• Goal: Write out every line of the material exactly as it appears.

• Collected material:
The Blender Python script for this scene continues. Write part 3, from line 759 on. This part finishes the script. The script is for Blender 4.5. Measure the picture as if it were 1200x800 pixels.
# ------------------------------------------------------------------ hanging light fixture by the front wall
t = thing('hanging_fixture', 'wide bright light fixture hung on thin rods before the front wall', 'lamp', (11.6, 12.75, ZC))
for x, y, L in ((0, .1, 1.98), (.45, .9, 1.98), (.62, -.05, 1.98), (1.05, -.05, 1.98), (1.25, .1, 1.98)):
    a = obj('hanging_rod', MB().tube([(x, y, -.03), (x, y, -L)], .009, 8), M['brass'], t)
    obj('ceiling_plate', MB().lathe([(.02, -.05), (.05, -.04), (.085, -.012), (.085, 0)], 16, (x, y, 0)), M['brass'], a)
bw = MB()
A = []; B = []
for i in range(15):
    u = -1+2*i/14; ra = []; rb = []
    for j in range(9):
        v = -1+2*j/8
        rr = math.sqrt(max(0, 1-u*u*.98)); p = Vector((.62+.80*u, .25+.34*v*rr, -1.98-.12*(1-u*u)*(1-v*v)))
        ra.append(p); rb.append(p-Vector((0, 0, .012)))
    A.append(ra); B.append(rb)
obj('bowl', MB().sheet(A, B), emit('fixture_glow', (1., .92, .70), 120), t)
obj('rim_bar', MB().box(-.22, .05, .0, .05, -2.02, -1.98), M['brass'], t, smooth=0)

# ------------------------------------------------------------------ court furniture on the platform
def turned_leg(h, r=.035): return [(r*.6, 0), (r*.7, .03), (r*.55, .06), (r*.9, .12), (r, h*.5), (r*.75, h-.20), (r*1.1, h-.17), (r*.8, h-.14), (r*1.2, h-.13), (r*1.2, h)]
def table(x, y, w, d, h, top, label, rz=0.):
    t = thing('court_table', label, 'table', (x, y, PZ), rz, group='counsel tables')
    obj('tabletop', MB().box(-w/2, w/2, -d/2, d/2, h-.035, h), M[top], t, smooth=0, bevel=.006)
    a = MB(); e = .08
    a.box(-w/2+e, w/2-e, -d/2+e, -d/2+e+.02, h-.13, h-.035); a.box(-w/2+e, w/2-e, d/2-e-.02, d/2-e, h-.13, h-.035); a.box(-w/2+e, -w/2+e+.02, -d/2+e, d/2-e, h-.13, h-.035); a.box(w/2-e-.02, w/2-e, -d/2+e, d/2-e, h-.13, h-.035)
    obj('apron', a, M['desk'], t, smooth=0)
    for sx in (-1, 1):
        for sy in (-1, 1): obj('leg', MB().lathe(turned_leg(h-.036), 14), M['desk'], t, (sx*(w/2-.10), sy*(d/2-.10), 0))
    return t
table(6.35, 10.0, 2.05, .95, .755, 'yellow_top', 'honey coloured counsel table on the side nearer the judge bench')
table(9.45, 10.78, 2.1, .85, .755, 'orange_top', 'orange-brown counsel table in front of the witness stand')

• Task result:
The Blender Python script for this scene continues. Write part 3, from line 759 on. This part finishes the script. The script is for Blender 4.5. Measure the picture as if it were 1200x800 pixels.
# ------------------------------------------------------------------ hanging light fixture by the front wall
t = thing('hanging_fixture', 'wide bright light fixture hung on thin rods before the front wall', 'lamp', (11.6, 12.75, ZC))
for x, y, L in ((0, .1, 1.98), (.45, .9, 1.98), (.62, -.05, 1.98), (1.05, -.05, 1.98), (1.25, .1, 1.98)):
    a = obj('hanging_rod', MB().tube([(x, y, -.03), (x, y, -L)], .009, 8), M['brass'], t)
    obj('ceiling_plate', MB().lathe([(.02, -.05), (.05, -.04), (.085, -.012), (.085, 0)], 16, (x, y, 0)), M['brass'], a)
bw = MB()
A = []; B = []
for i in range(15):
    u = -1+2*i/14; ra = []; rb = []
    for j in range(9):
        v = -1+2*j/8
        rr = math.sqrt(max(0, 1-u*u*.98)); p = Vector((.62+.80*u, .25+.34*v*rr, -1.98-.12*(1-u*u)*(1-v*v)))
        ra.append(p); rb.append(p-Vector((0, 0, .012)))
    A.append(ra); B.append(rb)
obj('bowl', MB().sheet(A, B), emit('fixture_glow', (1., .92, .70), 120), t)
obj('rim_bar', MB().box(-.22, .05, .0, .05, -2.02, -1.98), M['brass'], t, smooth=0)

# ------------------------------------------------------------------ court furniture on the platform
def turned_leg(h, r=.035): return [(r*.6, 0), (r*.7, .03), (r*.55, .06), (r*.9, .12), (r, h*.5), (r*.75, h-.20), (r*1.1, h-.17), (r*.8, h-.14), (r*1.2, h-.13), (r*1.2, h)]
def table(x, y, w, d, h, top, label, rz=0.):
    t = thing('court_table', label, 'table', (x, y, PZ), rz, group='counsel tables')
    obj('tabletop', MB().box(-w/2, w/2, -d/2, d/2, h-.035, h), M[top], t, smooth=0, bevel=.006)
    a = MB(); e = .08
    a.box(-w/2+e, w/2-e, -d/2+e, -d/2+e+.02, h-.13, h-.035); a.box(-w/2+e, w/2-e, d/2-e-.02, d/2-e, h-.13, h-.035); a.box(-w/2+e, -w/2+e+.02, -d/2+e, d/2-e, h-.13, h-.035); a.box(w/2-e-.02, w/2-e, -d/2+e, d/2-e, h-.13, h-.035)
    obj('apron', a, M['desk'], t, smooth=0)
    for sx in (-1, 1):
        for sy in (-1, 1): obj('leg', MB().lathe(turned_leg(h-.036), 14), M['desk'], t, (sx*(w/2-.10), sy*(d/2-.10), 0))
    return t
table(6.35, 10.0, 2.05, .95, .755, 'yellow_top', 'honey coloured counsel table on the side nearer the judge bench')
table(9.45, 10.78, 2.1, .85, .755, 'orange_top', 'orange-brown counsel table in front of the witness stand')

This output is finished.